While the other metrics are largely dependent on your specific project, Exploitability is more generic. I would go as far as to say Exploitability is even more objective when measure only against the skills and resources required, without taking into account the specifics of your system.
To that end, I propose a 1 to 10 scale for Exploitability that attempts to provide you with an objective, useful, and relatable “actors” that would be able to carry at an exploit at each level. Starting from the bottom, they are:
- A user acting in an unintended but non-malicious way.
- A non-technical user acting in a malicious way.
- A semi-technical user that can use but not modify available exploit tools.
- A technical user that can tweak already available exploit tools.
- A highly skilled engineer not an expert in the relevant domain.
- A highly skilled domain expert for the relevant domain.
- A single corporation.
- Multiple corporations acting in collusion.
- A single nation state.
- Multiple nation states acting in collusion.
I would anticipate many of your threats will receive a 4-6 score based on this scale and that’s fine. The point of DREAD scoring is to prioritize your threats against each other. The scoring only has to be internally consistent to a given threat model.
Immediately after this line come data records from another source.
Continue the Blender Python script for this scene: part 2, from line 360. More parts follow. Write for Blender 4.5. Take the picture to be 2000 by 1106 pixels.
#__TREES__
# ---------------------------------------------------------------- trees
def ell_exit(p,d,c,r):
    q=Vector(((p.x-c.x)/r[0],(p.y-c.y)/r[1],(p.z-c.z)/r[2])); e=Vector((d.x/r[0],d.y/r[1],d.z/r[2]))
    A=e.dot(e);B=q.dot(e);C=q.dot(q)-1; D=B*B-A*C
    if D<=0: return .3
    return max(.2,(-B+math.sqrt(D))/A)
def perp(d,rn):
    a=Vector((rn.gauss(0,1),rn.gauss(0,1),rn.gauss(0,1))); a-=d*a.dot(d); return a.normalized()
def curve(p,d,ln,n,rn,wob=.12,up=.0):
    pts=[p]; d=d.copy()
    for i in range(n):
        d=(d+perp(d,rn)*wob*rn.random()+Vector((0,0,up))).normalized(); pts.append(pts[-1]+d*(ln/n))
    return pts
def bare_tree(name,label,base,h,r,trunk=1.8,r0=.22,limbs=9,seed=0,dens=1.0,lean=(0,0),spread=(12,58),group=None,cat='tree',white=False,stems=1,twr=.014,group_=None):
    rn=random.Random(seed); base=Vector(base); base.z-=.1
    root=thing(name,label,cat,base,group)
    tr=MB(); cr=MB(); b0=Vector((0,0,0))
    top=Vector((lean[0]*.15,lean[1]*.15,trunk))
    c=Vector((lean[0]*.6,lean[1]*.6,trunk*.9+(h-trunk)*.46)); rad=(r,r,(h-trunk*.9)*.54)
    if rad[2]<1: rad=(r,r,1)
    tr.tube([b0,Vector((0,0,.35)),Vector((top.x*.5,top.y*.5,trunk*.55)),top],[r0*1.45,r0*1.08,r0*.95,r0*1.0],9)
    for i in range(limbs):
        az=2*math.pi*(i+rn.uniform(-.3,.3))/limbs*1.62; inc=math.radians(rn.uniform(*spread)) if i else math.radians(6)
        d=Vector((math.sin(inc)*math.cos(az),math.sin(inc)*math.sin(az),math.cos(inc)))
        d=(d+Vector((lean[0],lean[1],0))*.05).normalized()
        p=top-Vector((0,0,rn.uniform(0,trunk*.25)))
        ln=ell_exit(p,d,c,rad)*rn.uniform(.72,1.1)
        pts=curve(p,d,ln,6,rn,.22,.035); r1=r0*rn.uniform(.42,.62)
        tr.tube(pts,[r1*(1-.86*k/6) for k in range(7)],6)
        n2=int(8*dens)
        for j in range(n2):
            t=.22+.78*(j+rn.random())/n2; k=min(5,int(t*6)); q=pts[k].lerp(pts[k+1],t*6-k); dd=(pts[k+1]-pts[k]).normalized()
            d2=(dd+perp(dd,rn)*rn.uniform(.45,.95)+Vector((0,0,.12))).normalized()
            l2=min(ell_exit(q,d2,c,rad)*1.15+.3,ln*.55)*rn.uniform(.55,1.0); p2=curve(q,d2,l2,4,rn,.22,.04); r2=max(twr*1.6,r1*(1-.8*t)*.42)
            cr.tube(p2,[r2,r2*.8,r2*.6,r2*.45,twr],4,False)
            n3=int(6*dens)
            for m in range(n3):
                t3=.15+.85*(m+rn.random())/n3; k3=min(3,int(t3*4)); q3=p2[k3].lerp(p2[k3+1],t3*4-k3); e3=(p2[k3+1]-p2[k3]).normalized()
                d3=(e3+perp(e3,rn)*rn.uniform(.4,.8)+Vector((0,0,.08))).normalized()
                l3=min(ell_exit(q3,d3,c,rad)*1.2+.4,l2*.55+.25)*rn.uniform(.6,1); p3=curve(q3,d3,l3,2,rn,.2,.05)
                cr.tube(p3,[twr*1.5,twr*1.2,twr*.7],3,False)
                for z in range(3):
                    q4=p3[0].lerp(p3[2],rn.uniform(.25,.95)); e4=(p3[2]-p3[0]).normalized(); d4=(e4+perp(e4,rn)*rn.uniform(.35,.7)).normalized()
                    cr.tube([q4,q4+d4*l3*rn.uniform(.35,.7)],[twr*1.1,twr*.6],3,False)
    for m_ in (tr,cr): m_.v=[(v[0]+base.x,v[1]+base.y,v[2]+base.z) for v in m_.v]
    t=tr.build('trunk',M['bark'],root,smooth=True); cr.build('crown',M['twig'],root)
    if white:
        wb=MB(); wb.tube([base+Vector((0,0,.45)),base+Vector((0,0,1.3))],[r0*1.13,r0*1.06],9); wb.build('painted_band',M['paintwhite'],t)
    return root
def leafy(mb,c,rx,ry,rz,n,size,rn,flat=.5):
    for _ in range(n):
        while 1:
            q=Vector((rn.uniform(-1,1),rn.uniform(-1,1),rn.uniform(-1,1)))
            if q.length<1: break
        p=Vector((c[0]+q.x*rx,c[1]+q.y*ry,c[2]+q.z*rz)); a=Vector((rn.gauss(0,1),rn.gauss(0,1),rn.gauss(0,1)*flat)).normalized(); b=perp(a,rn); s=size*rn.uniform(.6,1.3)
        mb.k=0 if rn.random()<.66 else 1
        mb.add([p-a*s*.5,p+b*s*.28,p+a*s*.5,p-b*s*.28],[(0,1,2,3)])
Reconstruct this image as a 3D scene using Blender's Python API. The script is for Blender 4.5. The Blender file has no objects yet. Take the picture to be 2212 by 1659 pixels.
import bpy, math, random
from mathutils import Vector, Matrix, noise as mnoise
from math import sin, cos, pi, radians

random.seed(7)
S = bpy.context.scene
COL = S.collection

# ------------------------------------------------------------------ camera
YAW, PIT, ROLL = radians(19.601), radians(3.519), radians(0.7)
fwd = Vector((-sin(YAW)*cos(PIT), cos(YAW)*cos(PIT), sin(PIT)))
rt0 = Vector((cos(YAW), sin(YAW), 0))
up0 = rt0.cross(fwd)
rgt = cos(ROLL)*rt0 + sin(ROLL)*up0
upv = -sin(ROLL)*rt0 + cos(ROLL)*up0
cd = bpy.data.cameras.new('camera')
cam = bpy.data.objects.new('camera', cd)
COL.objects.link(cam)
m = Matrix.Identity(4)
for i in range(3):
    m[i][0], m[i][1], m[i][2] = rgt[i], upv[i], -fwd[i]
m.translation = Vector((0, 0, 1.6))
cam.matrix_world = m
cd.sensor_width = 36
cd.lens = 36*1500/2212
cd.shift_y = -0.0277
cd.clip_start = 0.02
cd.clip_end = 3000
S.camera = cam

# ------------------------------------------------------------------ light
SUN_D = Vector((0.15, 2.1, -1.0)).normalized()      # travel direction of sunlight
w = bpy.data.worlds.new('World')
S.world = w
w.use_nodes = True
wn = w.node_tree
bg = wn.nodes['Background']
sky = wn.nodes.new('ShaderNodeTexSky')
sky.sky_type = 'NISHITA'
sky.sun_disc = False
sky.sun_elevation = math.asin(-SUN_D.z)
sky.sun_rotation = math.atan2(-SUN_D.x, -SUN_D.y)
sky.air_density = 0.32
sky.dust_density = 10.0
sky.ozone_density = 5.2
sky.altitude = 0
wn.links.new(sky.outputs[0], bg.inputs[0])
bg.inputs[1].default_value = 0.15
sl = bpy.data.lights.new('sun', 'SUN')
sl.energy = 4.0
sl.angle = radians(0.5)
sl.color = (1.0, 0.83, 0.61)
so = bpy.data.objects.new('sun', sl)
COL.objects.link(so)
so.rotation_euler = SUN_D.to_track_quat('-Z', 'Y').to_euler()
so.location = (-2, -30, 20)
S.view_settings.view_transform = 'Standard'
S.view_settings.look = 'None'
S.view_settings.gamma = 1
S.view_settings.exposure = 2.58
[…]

On the other hand, without a well defined scale, we’re vulnerable to scoring abnormalities such as central tendency bias. You shouldn’t be saving 10 or 1 for that super hard or super easy Exploit you haven’t met yet. There should be a justifiable reason for the score, and this can be provided with a well defined scale.
Simplifying our model
With this scale we can now remove the concept of actors from a model. Instead we appropriately score our threats and if our policy says we will not spend resources addressing attacks that require nation state level resources, we will not address threats with an Exploitability score of 9 or 10.